Friday, January 09, 2009

Movie Review: Red Cliff 2 《赤壁 (下)- 绝战天下》

Today is my off day so I took the opportunity to be one of the first to watch the movie since it's opening today at the big screens. There could be some spoilers in the review so if you want to keep yourself in suspense, read only the next two paragraphs.

I have always liked epic war movies so I thought this movie was quite well-made because it tried its best to balance character development, military ingenuity and cunning between characters, as well as friendship and humanity issues in the setting of a spectacular finale battle. Unfortunately, Part 2 sacrificed more of the action-oriented scenes of individual warriors on the battlefield and focused on the scale of the battle and effects of the fighting. The final parting scene of Zhuge Liang and Zhou Yu could have been much better though.

Well, at least the morals of why wars and conquests are bad things are not forgotten the middle of all the dead that piled up as the finale battle pushed through. I remember one quote from Zhou Yu when he emerged victorious from the intense battle "In a war, we are all losers." The analogy of Xiao Qiao was also quite intelligently put - "Just like a cup of tea filled to the brim, a person brimming with ambition will eventually encounter a situation which empties his person's ambition."

Story: ****
Acting: ***1/2
Direction: ***1/2
Visuals: *****
Overall: ****

Part 1 was quickly recapped through a series of cut scenes to show viewers where the movie has left off - Zhuge Liang (military adviser for Liu Bei) was working closely together with Sun Shangxiang (sister of Sun Quan) using messenger pigeons to find out more about Cao Cao's (Prime Minister of Han Dynasty) military camp layout and plans.

Part 2 deviated quite some portions from the original Three Kingdoms but I supposed since it's a movie adaptation worth only 141 minutes, I would just go along with the new movie subplots rather than complain and whine about the deviations from historical records.

The movie showed a nice friendship subplot about how Shangxiang befriended a simple-minded soldier of Cao Cao during her disguised identity as a Cao soldier.
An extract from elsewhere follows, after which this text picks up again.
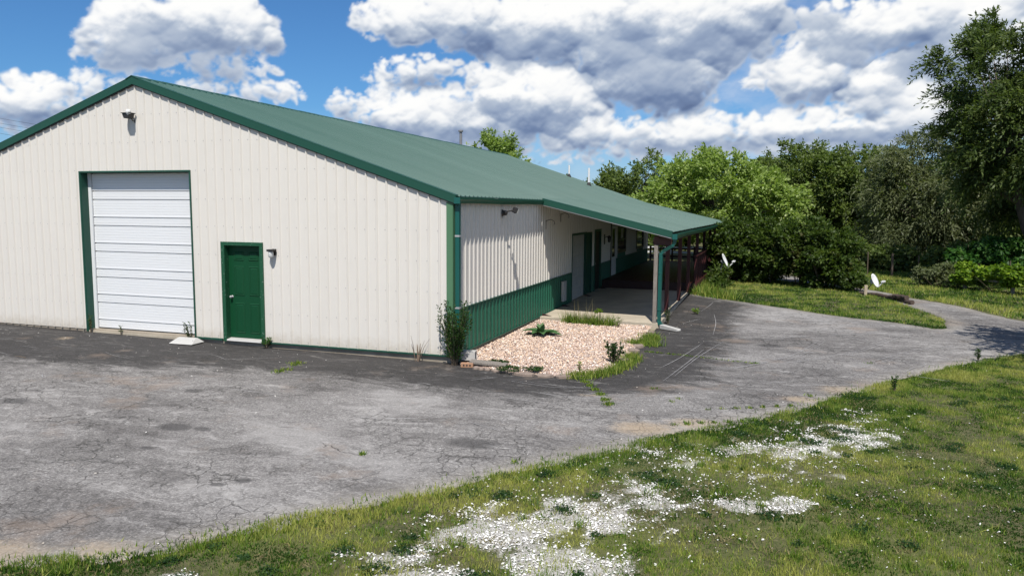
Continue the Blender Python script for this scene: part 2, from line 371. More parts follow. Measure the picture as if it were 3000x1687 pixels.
    for (ox, oy, r) in ((.11, -6.92, .075), (.30, -6.72, .10), (-1.55, -6.2, .09), (-3.1, -3.6, .16), (2.2, -4.6, .30), (-5.2, -5.1, .22), (-1.9, -5.35, .22), (-1.5, -5.30, .12), (5.9, 4.2, .25), (-7.2, -4.4, .3)):
        d = N.m('DIVIDE', N.v('DISTANCE', N.v('ADD', N.v('MULTIPLY', p, (.75, 1.25, 0)), N.n('ShaderNodeVectorMath', {0: warp, 'Scale': .12}, operation='SCALE').outputs[0]), (ox*.75, oy*1.25, 0), out=1), r)
        k = N.maprange(d, 1.15, .55); oil = k if oil is None else N.m('MAXIMUM', oil, k)
    c = N.mix(N.m('MULTIPLY', oil, .62), c, (.040, .038, .038))
    c = N.mix(N.m('MULTIPLY', ck, .8), c, (.024, .023, .019))
    setcol(N, b, c); b.inputs['Roughness'].default_value = 0.9; b.inputs['Specular IOR Level'].default_value = 0.3
    h = N.m('SUBTRACT', N.m('ADD', agg, N.m('MULTIPLY', agg2, .8)), N.m('MULTIPLY', ck, 1.5))
    bump(N, b, h, 0.6, 0.014)
asphalt_mat()
def bed_mat():
    m, N, b, o = newmat('bed_base'); p = wpos(N)
    v = N.n('ShaderNodeTexVoronoi', {'Vector': p, 'Scale': 26.0}); c = N.ramp(N.n('ShaderNodeSeparateColor', {0: v.outputs[1]}).outputs[0],
        [(0, (.14, .09, .07)), (.4, (.36, .26, .21)), (1, (.52, .43, .38))])
    setcol(N, b, c); b.inputs['Roughness'].default_value = .9; bump(N, b, v.outputs[0], .8, .02)
bed_mat()
def glassmat():
    m, N, b, o = newmat('dark_glass'); b.inputs['Base Color'].default_value = (.012, .014, .016, 1); b.inputs['Roughness'].default_value = .06
glassmat()
def scuffmat():
    m, N, b, o = newmat('scuff'); n = N.noise(wpos(N), 40, 4, .7)
    setcol(N, b, N.ramp(n, [(.3, (.16, .155, .155)), (.6, (.42, .41, .41))])); b.inputs['Roughness'].default_value = .95
scuffmat()

# ------------------------------------------------------------------ sky dome carrying the cumulus clouds
def worley(x, y, seed):
    ix = np.floor(x); iy = np.floor(y); best = np.full(x.shape, 9.0)
    for dx in (-1, 0, 1):
        for dy in (-1, 0, 1):
            cx = ix+dx; cy = iy+dy
            best = np.minimum(best, np.hypot(cx+_hash(cx, cy, seed)-x, cy+_hash(cx, cy, seed+77)-y))
    return best
def sky_dome():
    az0 = -18.6
    def axis(lo, hi, st, a, b, grow=1.25, smax=2.0):
        l = list(np.arange(lo, hi+1e-6, st)); s = st; p = hi
        while p < b: s = min(s*grow, smax); p = min(p+s, b); l.append(p)
        s = st; p = lo
        while p > a: s = min(s*grow, smax); p = max(p-s, a); l.insert(0, p)
        return np.array(l)
    A = axis(-36, 36, .078, -180, 180); E = axis(2.2, 15.6, .070, -4, 52, 1.2, 1.5)
    aa, ee = np.meshgrid(A, E); az = aa+az0
    wx = fbm(az*.35, ee*.5, 101, 4)-.5; wy = fbm(az*.35, ee*.5, 121, 4)-.5
    fx = fbm(az*1.3, ee*1.5, 141, 6)-.5; fy = fbm(az*1.3, ee*1.5, 161, 6)-.5
    gx_ = fbm(az*4.2, ee*4.8, 145, 4)-.5; gy_ = fbm(az*4.2, ee*4.8, 165, 4)-.5
    px = az+wx*1.6+fx*.8+gx_*.20; py = ee+wy*.9+fy*.6+gy_*.17
    def union(lst, k=.16):
        acc = np.zeros(px.shape)
        for (a, e, ra, re) in lst: acc += np.exp((1-np.hypot((px-a)/ra, (py-e)/re))/k)
        return k*np.log(acc+1e-9)
    shd = np.maximum(union(SHADED), -1.5)
    # cumulus heaps: thousands of overlapping puffs, the nearest surface wins
    rc = np.random.default_rng(12); H = np.full(px.shape, -9.0); AL = np.zeros(px.shape)
    for bi, (a, e, ra, re) in enumerate(CLOUDS):
        if e < 6.5 and a > -30: ra, re = ra*1.2, re*1.35
        base = rc.uniform(0, .9); n = int(34+ra*re*26)
        for j in range(n):
            big = j < n*.12
            r = re*rc.uniform(.34, .55) if big else max(.15, min(.62, re*(.07+.26*rc.uniform()**2.0)))
            th = rc.uniform(0, 2*math.pi); qr = math.sqrt(rc.uniform(0, 1))*(.72 if big else 1.0)
            if not big and rc.uniform() < .45: qr = rc.uniform(.8, 1.02); th = rc.uniform(-.15*math.pi, 1.15*math.pi)
            qx = qr*math.cos(th); qy = qr*math.sin(th)
            if qy < 0: qy *= .72
            cx = a+qx*ra; cy = e+qy*re; zc = base+re*.75*math.sqrt(max(0, 1-min(1, qr*qr)))-r*(.25 if big else rc.uniform(-.25, .5))
            i0, i1 = np.searchsorted(A+az0, [cx-r-1.6, cx+r+1.6]); j0, j1 = np.searchsorted(E, [cy-r-1.2, cy+r+1.2])
            if i1 <= i0 or j1 <= j0: continue
            w_ = (slice(j0, j1), slice(i0, i1)); d2 = ((px[w_]-cx)/1.18)**2+(py[w_]-cy)**2
            hh = zc+np.sqrt(np.maximum(r*r-d2, 0)); hh = np.where(d2 < r*r, hh, -9.0); H[w_] = np.maximum(H[w_], hh)
            AL[w_] = np.maximum(AL[w_], np.clip((r-np.sqrt(d2))/(.20+.42*r), 0, 1))
    def blur(f, s):
        k = np.exp(-.5*(np.arange(-int(3*s), int(3*s)+1)/s)**2); k /= k.sum(); m = len(k)//2
        for ax in (0, 1):
            g_ = np.zeros(f.shape); P = np.pad(f, [(m, m) if x == ax else (0, 0) for x in (0, 1)], mode='edge')
            for t_, kv in enumerate(k): g_ += kv*(P[t_:t_+f.shape[0], :] if ax == 0 else P[:, t_:t_+f.shape[1]])
            f = g_
        return f
    H = np.maximum(H, -.6); fine = fbm(az*5, ee*5.6, 201, 5)-.5
    def lamb(h, nzv):
        gy, gx = np.gradient(h, E, A); n = np.sqrt(gx*gx+gy*gy+nzv*nzv); return (-gx*-.10-gy*.84+nzv*.53)/n
    Ha = blur(H, 1.0)+fine*.035
    l_f = lamb(Ha, .9); l_m = lamb(blur(H, 3.5), .8); l_c = lamb(blur(H, 11), .55)
    lam = .46*l_f+.34*l_m+.20*l_c
    occ = np.clip((blur(H, 9)-blur(H, 1.5))/.8, -1, 1)
    alv = blur(AL, .8); wisp = sstep(.40, .66, fbm(az*.45, ee*.8, 231, 4))
    alpha = np.clip(alv*(1.45-.45*wisp)+fine*.9*(1-alv)*(.5+wisp)*sstep(0, .12, alv)-.03, 0, 1); alpha = sstep(0, 1, alpha)
    eg = sstep(.25, .95, blur(AL, 2.0)); lam = lam*eg+(.50+.12*(lam > .5))*(1-eg)
    dark = sstep(-.45, .60, shd+(fbm(az*.8, ee*1.1, 251, 5)-.5)*1.3)
    thick = blur(alpha, 10)
    soft = fbm(az*.33, ee*.55, 271, 4)-.5
    b = .80+.58*(lam-.50)*(1-.5*dark)-.30*np.maximum(occ, 0)*(1-.4*dark)-.30*dark*sstep(.35, 1.0, thick)+soft*.30
    b = b*eg+(1-eg)*np.clip(blur(b*eg, 4)/np.maximum(blur(eg, 4), .02), 0, 1)
    # plain scattered cumulus over the rest of the sky
    q = 1/(np.tan(np.radians(np.maximum(ee, .6)))+.12); sx = np.sin(np.radians(az))*q; sy = np.cos(np.radians(az))*q
    oth = (fbm(sx*1.3, sy*1.3, 181, 5)-.53)*5; inv = sstep(41, 36, np.abs(aa))*sstep(20, 16, ee)
    alpha = alpha*inv+sstep(0, .5, oth)*(1-inv); b = b*inv+(.92-.35*np.clip(oth-.3, 0, 1))*(1-inv)
    b = np.clip(b, .12, 1.0)
    xs = [0, .25, .42, .60, .76, .90, 1.0]  # ramp of cloud brightness
    R = np.interp(b, xs, [.08, .17, .31, .50, .74, .94, 1.0]); Gc = np.interp(b, xs, [.12, .24, .39, .57, .78, .95, 1.0]); Bc = np.interp(b, xs, [.24, .40, .54, .68, .84, .96, .99])
    hz = sstep(7, 1.5, ee)[..., None] if False else 0
    alpha *= sstep(52, 44, ee)*0+np.clip((52-ee)/8, 0, 1)
    # low hazy veil towards the horizon
    veil = np.clip((7.0-ee)/8.5, 0, .55)*np.clip(.55+.5*(fbm(az*.2, ee*.5, 301, 3)), 0, 1)
    side = sstep(-17, -5, px)*sstep(16, 10, ee*.8+2*wx)*inv; veil = np.maximum(veil, side*np.clip(.25+1.6*(fbm(px*.35, py*.6, 311, 5)-.40), 0, .85))
    vb = np.clip(.45+1.2*(fbm(px*.5, py*.8, 321, 5)-.45), 0, 1)
    Rv, Gv, Bv = .36+.24*vb, .50+.20*vb, .74+.12*vb
    ao = alpha+veil*(1-alpha)
    w_ = np.where(ao > 1e-4, alpha/np.maximum(ao, 1e-4), 0)
    R = R*w_+Rv*(1-w_); Gc = Gc*w_+Gv*(1-w_); Bc = Bc*w_+Bv*(1-w_)
    rad = 2200.0; ra = np.radians(az); re = np.radians(ee)
    V = np.stack([CAM[0]+rad*np.sin(ra)*np.cos(re), CAM[1]+rad*np.cos(ra)*np.cos(re), rad*np.sin(re)+CAM[2]], -1).reshape(-1, 3)
    nxn, nyn = len(A), len(E); i = (np.arange(nyn-1)[:, None]*nxn+np.arange(nxn-1)[None, :]).ravel()
    qd = np.stack([i, i+nxn, i+1+nxn, i+1], -1).astype(np.int32)
    me = bpy.data.meshes.new('sky'); me.vertices.add(len(V)); me.vertices.foreach_set('co', V.astype(np.float32).ravel())
    me.loops.add(qd.size); me.loops.foreach_set('vertex_index', qd.ravel()); me.polygons.add(len(qd)); me.polygons.foreach_set('loop_start', np.arange(0, qd.size, 4, dtype=np.int32))
    at = me.attributes.new('cloud', 'FLOAT_COLOR', 'POINT'); at.data.foreach_set('color', np.stack([R, Gc, Bc, ao], -1).astype(np.float32).ravel())
    me.update(calc_edges=True); me.polygons.foreach_set('use_smooth', [True]*len(me.polygons))
    m = bpy.data.materials.new('cloud'); m.use_nodes = True; t = m.node_tree; t.nodes.clear(); N = NT(t)
    a = N.n('ShaderNodeAttribute', attribute_name='cloud')
    em = N.n('ShaderNodeEmission', {0: a.outputs['Color'], 1: 0.84}); tr = N.n('ShaderNodeBsdfTransparent')
    mx = N.n('ShaderNodeMixShader', {0: a.outputs['Alpha'], 1: tr.outputs[0], 2: em.outputs[0]}); o = N.n('ShaderNodeOutputMaterial', {0: mx.outputs[0]})
    m.cycles.emission_sampling = 'NONE'; me.materials.append(m)
    tag(link('sky', me), 'blue summer sky with bright cumulus clouds', kind='structure')
sky_dome()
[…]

There were also subplots such as: Zhuge Liang who made use of scarecrows onboard ships in the middle of a fog to "borrow" 100,000 arrows from Cao's fidgety naval archers; Zhou Yu (viceroy of Sun Quan's army) who deceived a miliary adviser of Cao, Jiang Gan, and stirred Cao Cao's suspicions to rashly execute Cao Mao and Zhang Yun (naval commanders who newly-surrendered to Cao Cao).

The final battle was very intense and tightly choreographed which was also the climax of the movie - it alone justified the ticket price. Expect - spectacular explosions, impressive infernos, storms of deadly arrows and pummelling rocks, cunning Roman-tortoise formations, heroic sacrifices of the valiant, military ingenuity and deception, dangerous stand-offs at swordtips and moving parting scenes of friends on battlefield.

For an epic war movie, I left the cinema contented.